**** STORED RECORDS ****

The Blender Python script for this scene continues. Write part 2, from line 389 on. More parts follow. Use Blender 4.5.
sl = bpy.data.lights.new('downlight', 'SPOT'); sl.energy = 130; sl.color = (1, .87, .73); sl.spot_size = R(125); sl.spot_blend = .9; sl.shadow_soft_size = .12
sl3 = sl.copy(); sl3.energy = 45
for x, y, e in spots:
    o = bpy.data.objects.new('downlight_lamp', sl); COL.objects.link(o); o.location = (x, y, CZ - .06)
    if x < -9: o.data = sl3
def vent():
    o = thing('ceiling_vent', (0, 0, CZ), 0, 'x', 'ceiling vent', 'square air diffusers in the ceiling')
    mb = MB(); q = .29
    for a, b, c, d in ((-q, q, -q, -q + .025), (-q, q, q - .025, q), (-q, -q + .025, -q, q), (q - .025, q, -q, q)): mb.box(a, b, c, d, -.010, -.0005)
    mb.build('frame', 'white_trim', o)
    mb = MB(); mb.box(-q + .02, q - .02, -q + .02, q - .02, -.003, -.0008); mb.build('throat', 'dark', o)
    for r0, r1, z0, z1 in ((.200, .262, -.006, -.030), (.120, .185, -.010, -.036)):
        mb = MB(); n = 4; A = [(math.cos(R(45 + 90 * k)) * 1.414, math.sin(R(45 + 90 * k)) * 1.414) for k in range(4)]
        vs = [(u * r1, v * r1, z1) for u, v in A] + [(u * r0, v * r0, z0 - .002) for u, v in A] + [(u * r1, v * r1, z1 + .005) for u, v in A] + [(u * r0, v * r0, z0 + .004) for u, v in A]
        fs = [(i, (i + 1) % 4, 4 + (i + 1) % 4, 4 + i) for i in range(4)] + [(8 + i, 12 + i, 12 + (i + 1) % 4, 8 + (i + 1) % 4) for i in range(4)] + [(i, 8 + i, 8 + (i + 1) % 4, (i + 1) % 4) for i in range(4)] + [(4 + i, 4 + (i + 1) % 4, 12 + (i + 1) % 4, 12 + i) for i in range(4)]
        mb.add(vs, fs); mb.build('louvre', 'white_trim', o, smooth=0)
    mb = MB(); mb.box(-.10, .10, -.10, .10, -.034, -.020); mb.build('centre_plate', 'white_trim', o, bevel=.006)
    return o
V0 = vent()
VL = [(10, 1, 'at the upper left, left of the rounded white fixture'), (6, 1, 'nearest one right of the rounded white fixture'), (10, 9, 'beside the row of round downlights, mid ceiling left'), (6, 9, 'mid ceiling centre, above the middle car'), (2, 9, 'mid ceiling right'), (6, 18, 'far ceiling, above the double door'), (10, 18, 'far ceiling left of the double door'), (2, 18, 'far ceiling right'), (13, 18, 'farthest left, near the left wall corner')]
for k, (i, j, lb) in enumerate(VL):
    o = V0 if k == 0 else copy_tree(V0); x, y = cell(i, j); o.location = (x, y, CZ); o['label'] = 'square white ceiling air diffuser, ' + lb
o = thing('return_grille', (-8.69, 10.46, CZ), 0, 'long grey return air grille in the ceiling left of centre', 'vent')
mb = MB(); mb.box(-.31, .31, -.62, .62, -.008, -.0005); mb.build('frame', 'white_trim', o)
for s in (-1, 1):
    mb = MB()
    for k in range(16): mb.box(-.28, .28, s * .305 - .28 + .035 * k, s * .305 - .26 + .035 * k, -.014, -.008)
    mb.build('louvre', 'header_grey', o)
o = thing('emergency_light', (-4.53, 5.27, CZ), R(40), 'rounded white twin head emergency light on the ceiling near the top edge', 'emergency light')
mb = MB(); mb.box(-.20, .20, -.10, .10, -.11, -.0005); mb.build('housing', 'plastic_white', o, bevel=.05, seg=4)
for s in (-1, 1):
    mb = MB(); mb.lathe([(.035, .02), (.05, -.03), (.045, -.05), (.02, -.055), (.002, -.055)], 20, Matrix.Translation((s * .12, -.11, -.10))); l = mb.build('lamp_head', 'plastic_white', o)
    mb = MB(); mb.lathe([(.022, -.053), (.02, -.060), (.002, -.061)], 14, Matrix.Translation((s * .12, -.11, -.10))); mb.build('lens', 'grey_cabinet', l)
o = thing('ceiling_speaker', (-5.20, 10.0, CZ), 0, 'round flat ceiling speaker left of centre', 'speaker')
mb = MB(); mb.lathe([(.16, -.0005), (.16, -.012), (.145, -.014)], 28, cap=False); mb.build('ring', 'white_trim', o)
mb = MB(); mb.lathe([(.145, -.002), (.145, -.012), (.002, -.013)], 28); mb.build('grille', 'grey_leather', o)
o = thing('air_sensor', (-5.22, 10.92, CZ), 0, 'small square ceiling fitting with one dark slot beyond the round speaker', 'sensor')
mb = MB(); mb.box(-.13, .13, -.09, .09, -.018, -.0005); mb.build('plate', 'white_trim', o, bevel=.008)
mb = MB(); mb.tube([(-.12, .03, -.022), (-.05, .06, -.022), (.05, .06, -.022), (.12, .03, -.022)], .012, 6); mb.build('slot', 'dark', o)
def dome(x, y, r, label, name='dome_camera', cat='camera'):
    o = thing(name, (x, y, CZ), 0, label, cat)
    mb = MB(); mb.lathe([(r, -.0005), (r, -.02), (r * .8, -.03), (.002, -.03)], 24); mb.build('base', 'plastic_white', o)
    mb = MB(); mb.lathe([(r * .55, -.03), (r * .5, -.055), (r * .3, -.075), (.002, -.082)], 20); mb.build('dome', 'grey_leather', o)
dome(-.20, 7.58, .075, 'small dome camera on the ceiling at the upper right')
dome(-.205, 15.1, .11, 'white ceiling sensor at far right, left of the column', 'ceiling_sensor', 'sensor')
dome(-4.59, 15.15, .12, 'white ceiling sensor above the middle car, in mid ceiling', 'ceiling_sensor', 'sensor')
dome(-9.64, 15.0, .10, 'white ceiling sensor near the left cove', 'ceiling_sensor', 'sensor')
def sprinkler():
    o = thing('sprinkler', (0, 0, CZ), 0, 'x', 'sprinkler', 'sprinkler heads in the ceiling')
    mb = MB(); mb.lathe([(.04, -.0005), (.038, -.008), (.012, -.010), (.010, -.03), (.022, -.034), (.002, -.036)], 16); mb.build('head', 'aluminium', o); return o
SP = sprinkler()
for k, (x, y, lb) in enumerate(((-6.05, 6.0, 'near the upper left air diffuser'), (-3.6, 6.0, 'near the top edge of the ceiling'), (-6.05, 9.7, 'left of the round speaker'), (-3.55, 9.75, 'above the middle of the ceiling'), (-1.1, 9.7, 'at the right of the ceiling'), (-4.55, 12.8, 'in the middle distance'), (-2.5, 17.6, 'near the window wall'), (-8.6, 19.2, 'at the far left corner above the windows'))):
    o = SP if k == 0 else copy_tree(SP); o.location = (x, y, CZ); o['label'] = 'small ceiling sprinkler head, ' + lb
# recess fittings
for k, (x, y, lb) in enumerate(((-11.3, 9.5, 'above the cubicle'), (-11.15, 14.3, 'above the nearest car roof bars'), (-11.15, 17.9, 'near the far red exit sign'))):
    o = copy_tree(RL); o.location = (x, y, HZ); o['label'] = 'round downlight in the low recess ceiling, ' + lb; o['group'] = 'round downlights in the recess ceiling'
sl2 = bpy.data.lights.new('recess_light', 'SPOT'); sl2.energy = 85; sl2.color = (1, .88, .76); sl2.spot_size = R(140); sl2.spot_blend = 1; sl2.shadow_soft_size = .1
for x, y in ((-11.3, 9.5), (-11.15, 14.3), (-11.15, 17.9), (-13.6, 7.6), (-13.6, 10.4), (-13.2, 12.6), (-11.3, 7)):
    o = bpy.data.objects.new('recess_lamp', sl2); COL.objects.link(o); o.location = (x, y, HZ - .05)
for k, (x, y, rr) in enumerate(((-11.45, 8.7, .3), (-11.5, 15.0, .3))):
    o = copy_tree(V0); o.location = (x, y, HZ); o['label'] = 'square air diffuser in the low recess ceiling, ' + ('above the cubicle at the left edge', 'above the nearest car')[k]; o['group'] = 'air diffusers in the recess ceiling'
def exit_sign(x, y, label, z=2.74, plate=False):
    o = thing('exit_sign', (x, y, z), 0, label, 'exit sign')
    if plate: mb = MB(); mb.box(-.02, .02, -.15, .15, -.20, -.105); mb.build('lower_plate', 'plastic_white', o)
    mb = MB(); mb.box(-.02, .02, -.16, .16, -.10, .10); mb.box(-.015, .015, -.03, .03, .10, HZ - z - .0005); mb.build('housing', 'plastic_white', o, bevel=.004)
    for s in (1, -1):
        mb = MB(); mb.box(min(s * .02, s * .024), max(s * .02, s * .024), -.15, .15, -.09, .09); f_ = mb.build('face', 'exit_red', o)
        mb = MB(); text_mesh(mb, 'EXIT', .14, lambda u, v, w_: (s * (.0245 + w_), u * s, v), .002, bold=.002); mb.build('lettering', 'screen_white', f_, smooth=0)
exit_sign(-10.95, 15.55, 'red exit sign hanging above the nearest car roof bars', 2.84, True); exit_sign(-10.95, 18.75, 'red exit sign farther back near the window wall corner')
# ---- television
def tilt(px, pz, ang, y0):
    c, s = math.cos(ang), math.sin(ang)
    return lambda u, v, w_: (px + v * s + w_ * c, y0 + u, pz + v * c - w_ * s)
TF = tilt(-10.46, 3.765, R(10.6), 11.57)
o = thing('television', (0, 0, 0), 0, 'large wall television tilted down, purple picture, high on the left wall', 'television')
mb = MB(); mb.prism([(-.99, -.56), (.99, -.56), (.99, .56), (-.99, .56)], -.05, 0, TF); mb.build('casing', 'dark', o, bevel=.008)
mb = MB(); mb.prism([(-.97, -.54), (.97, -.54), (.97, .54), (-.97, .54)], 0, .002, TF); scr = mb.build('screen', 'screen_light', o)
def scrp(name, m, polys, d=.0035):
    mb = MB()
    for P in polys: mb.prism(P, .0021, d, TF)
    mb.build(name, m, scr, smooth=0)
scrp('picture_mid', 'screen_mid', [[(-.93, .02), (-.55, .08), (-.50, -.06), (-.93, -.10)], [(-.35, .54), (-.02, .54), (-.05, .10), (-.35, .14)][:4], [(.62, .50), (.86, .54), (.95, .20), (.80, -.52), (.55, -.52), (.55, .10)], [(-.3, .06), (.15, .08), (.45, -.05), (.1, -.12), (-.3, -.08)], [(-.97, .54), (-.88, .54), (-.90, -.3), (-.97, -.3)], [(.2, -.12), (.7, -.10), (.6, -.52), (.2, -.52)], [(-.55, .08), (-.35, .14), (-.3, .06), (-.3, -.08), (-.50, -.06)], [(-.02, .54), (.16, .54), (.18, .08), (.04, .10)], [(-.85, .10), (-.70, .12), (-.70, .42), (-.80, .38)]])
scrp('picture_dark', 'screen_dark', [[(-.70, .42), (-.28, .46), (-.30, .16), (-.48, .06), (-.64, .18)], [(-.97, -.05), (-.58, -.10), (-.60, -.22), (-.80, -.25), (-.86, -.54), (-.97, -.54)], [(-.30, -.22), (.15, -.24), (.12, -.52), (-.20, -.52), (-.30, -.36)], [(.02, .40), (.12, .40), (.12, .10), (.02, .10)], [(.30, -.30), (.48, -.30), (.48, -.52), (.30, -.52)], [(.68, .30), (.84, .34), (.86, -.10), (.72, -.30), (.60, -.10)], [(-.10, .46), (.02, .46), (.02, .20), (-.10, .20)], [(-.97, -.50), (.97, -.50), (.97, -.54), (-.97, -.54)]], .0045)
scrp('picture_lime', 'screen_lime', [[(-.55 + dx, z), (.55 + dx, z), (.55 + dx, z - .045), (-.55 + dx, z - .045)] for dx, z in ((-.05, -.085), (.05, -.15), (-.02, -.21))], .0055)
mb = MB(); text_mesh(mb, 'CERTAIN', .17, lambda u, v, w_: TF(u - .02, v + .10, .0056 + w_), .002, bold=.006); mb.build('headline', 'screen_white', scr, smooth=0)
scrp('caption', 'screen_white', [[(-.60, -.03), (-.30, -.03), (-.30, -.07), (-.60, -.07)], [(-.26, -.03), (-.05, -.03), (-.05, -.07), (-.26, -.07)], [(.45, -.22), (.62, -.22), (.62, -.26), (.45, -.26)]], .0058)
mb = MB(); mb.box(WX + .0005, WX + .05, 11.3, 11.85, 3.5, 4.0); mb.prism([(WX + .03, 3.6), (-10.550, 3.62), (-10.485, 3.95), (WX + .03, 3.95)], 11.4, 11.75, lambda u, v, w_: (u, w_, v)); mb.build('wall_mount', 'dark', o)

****
**** STORED RECORDS ****

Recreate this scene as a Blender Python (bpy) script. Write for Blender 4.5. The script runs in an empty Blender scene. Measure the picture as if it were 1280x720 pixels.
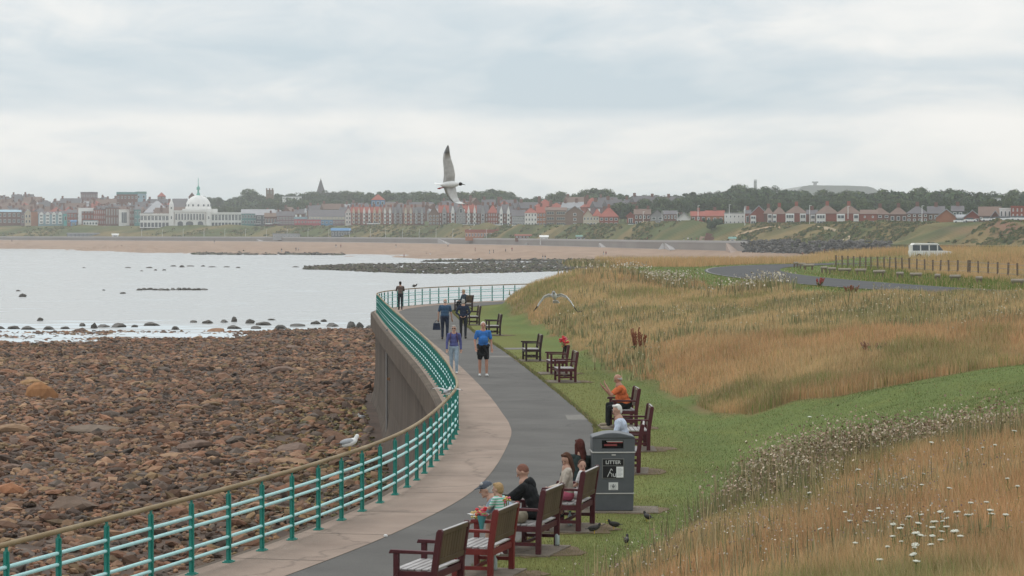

****

SET TASK: Find how many lines in the records contain the string "Blender", then give the number alone.

RESULT: 2